[WHAT TO PRODUCE] Transcribe every line of the listing below without any deviation.

[COLLECTED MATERIAL]
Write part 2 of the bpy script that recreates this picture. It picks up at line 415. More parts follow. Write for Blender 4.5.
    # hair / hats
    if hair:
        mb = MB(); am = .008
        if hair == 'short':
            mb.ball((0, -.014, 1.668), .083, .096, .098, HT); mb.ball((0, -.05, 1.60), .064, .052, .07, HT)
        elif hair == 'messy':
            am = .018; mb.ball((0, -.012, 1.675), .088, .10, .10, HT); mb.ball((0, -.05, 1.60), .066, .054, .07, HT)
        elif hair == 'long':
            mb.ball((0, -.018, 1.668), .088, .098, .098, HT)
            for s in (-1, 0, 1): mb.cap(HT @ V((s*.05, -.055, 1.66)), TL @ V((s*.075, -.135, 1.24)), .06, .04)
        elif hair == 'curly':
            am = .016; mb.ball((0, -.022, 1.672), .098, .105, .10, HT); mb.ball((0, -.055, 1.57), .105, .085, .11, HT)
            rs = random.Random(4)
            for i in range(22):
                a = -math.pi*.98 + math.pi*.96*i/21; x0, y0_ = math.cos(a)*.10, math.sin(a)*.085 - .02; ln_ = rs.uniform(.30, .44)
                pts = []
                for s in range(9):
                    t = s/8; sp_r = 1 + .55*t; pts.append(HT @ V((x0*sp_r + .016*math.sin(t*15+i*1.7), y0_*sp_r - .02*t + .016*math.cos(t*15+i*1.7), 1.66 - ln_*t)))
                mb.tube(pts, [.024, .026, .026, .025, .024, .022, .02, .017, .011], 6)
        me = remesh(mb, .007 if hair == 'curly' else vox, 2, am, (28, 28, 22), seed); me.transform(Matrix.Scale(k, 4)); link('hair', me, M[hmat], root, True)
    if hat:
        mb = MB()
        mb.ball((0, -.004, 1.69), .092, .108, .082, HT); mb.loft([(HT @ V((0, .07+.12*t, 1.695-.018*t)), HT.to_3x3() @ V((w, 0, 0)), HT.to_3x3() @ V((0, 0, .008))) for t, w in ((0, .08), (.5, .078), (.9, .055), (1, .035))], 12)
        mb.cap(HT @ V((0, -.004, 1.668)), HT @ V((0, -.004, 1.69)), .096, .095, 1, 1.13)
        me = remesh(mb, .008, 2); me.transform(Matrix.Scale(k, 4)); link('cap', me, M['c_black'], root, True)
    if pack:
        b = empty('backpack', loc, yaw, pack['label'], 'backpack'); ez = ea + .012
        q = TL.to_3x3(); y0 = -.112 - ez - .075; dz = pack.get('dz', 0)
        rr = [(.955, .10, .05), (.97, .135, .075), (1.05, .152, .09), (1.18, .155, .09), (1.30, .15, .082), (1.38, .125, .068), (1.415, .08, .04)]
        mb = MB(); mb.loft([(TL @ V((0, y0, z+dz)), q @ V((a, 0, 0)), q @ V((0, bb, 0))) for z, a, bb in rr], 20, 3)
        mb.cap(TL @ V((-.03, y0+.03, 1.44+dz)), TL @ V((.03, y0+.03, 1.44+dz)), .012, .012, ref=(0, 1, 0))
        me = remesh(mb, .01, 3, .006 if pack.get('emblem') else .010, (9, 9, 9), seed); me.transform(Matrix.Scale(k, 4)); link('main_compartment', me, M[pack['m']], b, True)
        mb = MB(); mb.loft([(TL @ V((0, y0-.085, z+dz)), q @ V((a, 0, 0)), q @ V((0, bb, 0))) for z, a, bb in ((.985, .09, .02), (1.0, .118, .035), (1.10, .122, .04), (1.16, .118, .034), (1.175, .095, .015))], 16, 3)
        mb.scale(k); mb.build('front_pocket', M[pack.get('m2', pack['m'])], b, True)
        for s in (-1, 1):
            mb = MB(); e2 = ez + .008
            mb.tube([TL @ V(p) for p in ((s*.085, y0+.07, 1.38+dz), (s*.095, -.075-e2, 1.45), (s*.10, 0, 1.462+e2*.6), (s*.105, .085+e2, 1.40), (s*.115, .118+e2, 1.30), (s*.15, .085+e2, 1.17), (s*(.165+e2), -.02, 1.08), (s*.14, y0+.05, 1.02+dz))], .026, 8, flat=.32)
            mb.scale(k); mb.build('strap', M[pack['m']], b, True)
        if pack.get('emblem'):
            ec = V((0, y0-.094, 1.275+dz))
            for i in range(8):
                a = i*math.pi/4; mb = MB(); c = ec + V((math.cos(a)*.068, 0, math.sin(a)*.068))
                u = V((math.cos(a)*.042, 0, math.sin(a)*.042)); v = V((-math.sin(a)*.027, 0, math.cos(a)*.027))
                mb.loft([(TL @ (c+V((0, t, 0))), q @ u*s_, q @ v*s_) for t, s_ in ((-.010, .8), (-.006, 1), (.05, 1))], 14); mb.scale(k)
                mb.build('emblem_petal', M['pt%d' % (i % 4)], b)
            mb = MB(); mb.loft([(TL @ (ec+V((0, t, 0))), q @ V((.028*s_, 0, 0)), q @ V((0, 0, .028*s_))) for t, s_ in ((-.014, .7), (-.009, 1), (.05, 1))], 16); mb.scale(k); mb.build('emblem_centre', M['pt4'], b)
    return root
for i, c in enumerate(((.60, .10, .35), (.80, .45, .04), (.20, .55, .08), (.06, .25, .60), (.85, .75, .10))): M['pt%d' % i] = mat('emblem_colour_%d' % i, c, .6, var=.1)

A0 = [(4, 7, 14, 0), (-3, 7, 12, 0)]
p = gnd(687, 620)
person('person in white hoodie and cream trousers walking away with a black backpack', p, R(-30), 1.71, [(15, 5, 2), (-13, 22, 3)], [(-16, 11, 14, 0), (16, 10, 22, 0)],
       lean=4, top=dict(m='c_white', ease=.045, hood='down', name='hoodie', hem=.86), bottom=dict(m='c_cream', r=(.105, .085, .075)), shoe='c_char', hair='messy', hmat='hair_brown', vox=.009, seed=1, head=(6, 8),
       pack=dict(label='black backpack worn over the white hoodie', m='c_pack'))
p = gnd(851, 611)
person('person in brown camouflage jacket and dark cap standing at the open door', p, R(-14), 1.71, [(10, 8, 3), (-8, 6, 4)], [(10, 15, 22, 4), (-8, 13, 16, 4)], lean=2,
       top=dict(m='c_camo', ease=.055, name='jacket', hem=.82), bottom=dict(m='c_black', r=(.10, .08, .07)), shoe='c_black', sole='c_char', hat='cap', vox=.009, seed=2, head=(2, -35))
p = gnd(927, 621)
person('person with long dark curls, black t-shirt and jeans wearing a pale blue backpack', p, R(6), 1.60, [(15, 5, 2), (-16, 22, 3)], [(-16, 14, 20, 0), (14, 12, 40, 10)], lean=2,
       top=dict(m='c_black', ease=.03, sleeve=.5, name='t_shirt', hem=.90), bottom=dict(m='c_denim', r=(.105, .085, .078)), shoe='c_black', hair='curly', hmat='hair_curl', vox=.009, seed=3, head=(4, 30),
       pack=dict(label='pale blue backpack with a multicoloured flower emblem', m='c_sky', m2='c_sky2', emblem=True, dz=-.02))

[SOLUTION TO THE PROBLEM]
Write part 2 of the bpy script that recreates this picture. It picks up at line 415. More parts follow. Write for Blender 4.5.
    # hair / hats
    if hair:
        mb = MB(); am = .008
        if hair == 'short':
            mb.ball((0, -.014, 1.668), .083, .096, .098, HT); mb.ball((0, -.05, 1.60), .064, .052, .07, HT)
        elif hair == 'messy':
            am = .018; mb.ball((0, -.012, 1.675), .088, .10, .10, HT); mb.ball((0, -.05, 1.60), .066, .054, .07, HT)
        elif hair == 'long':
            mb.ball((0, -.018, 1.668), .088, .098, .098, HT)
            for s in (-1, 0, 1): mb.cap(HT @ V((s*.05, -.055, 1.66)), TL @ V((s*.075, -.135, 1.24)), .06, .04)
        elif hair == 'curly':
            am = .016; mb.ball((0, -.022, 1.672), .098, .105, .10, HT); mb.ball((0, -.055, 1.57), .105, .085, .11, HT)
            rs = random.Random(4)
            for i in range(22):
                a = -math.pi*.98 + math.pi*.96*i/21; x0, y0_ = math.cos(a)*.10, math.sin(a)*.085 - .02; ln_ = rs.uniform(.30, .44)
                pts = []
                for s in range(9):
                    t = s/8; sp_r = 1 + .55*t; pts.append(HT @ V((x0*sp_r + .016*math.sin(t*15+i*1.7), y0_*sp_r - .02*t + .016*math.cos(t*15+i*1.7), 1.66 - ln_*t)))
                mb.tube(pts, [.024, .026, .026, .025, .024, .022, .02, .017, .011], 6)
        me = remesh(mb, .007 if hair == 'curly' else vox, 2, am, (28, 28, 22), seed); me.transform(Matrix.Scale(k, 4)); link('hair', me, M[hmat], root, True)
    if hat:
        mb = MB()
        mb.ball((0, -.004, 1.69), .092, .108, .082, HT); mb.loft([(HT @ V((0, .07+.12*t, 1.695-.018*t)), HT.to_3x3() @ V((w, 0, 0)), HT.to_3x3() @ V((0, 0, .008))) for t, w in ((0, .08), (.5, .078), (.9, .055), (1, .035))], 12)
        mb.cap(HT @ V((0, -.004, 1.668)), HT @ V((0, -.004, 1.69)), .096, .095, 1, 1.13)
        me = remesh(mb, .008, 2); me.transform(Matrix.Scale(k, 4)); link('cap', me, M['c_black'], root, True)
    if pack:
        b = empty('backpack', loc, yaw, pack['label'], 'backpack'); ez = ea + .012
        q = TL.to_3x3(); y0 = -.112 - ez - .075; dz = pack.get('dz', 0)
        rr = [(.955, .10, .05), (.97, .135, .075), (1.05, .152, .09), (1.18, .155, .09), (1.30, .15, .082), (1.38, .125, .068), (1.415, .08, .04)]
        mb = MB(); mb.loft([(TL @ V((0, y0, z+dz)), q @ V((a, 0, 0)), q @ V((0, bb, 0))) for z, a, bb in rr], 20, 3)
        mb.cap(TL @ V((-.03, y0+.03, 1.44+dz)), TL @ V((.03, y0+.03, 1.44+dz)), .012, .012, ref=(0, 1, 0))
        me = remesh(mb, .01, 3, .006 if pack.get('emblem') else .010, (9, 9, 9), seed); me.transform(Matrix.Scale(k, 4)); link('main_compartment', me, M[pack['m']], b, True)
        mb = MB(); mb.loft([(TL @ V((0, y0-.085, z+dz)), q @ V((a, 0, 0)), q @ V((0, bb, 0))) for z, a, bb in ((.985, .09, .02), (1.0, .118, .035), (1.10, .122, .04), (1.16, .118, .034), (1.175, .095, .015))], 16, 3)
        mb.scale(k); mb.build('front_pocket', M[pack.get('m2', pack['m'])], b, True)
        for s in (-1, 1):
            mb = MB(); e2 = ez + .008
            mb.tube([TL @ V(p) for p in ((s*.085, y0+.07, 1.38+dz), (s*.095, -.075-e2, 1.45), (s*.10, 0, 1.462+e2*.6), (s*.105, .085+e2, 1.40), (s*.115, .118+e2, 1.30), (s*.15, .085+e2, 1.17), (s*(.165+e2), -.02, 1.08), (s*.14, y0+.05, 1.02+dz))], .026, 8, flat=.32)
            mb.scale(k); mb.build('strap', M[pack['m']], b, True)
        if pack.get('emblem'):
            ec = V((0, y0-.094, 1.275+dz))
            for i in range(8):
                a = i*math.pi/4; mb = MB(); c = ec + V((math.cos(a)*.068, 0, math.sin(a)*.068))
                u = V((math.cos(a)*.042, 0, math.sin(a)*.042)); v = V((-math.sin(a)*.027, 0, math.cos(a)*.027))
                mb.loft([(TL @ (c+V((0, t, 0))), q @ u*s_, q @ v*s_) for t, s_ in ((-.010, .8), (-.006, 1), (.05, 1))], 14); mb.scale(k)
                mb.build('emblem_petal', M['pt%d' % (i % 4)], b)
            mb = MB(); mb.loft([(TL @ (ec+V((0, t, 0))), q @ V((.028*s_, 0, 0)), q @ V((0, 0, .028*s_))) for t, s_ in ((-.014, .7), (-.009, 1), (.05, 1))], 16); mb.scale(k); mb.build('emblem_centre', M['pt4'], b)
    return root
for i, c in enumerate(((.60, .10, .35), (.80, .45, .04), (.20, .55, .08), (.06, .25, .60), (.85, .75, .10))): M['pt%d' % i] = mat('emblem_colour_%d' % i, c, .6, var=.1)

A0 = [(4, 7, 14, 0), (-3, 7, 12, 0)]
p = gnd(687, 620)
person('person in white hoodie and cream trousers walking away with a black backpack', p, R(-30), 1.71, [(15, 5, 2), (-13, 22, 3)], [(-16, 11, 14, 0), (16, 10, 22, 0)],
       lean=4, top=dict(m='c_white', ease=.045, hood='down', name='hoodie', hem=.86), bottom=dict(m='c_cream', r=(.105, .085, .075)), shoe='c_char', hair='messy', hmat='hair_brown', vox=.009, seed=1, head=(6, 8),
       pack=dict(label='black backpack worn over the white hoodie', m='c_pack'))
p = gnd(851, 611)
person('person in brown camouflage jacket and dark cap standing at the open door', p, R(-14), 1.71, [(10, 8, 3), (-8, 6, 4)], [(10, 15, 22, 4), (-8, 13, 16, 4)], lean=2,
       top=dict(m='c_camo', ease=.055, name='jacket', hem=.82), bottom=dict(m='c_black', r=(.10, .08, .07)), shoe='c_black', sole='c_char', hat='cap', vox=.009, seed=2, head=(2, -35))
p = gnd(927, 621)
person('person with long dark curls, black t-shirt and jeans wearing a pale blue backpack', p, R(6), 1.60, [(15, 5, 2), (-16, 22, 3)], [(-16, 14, 20, 0), (14, 12, 40, 10)], lean=2,
       top=dict(m='c_black', ease=.03, sleeve=.5, name='t_shirt', hem=.90), bottom=dict(m='c_denim', r=(.105, .085, .078)), shoe='c_black', hair='curly', hmat='hair_curl', vox=.009, seed=3, head=(4, 30),
       pack=dict(label='pale blue backpack with a multicoloured flower emblem', m='c_sky', m2='c_sky2', emblem=True, dz=-.02))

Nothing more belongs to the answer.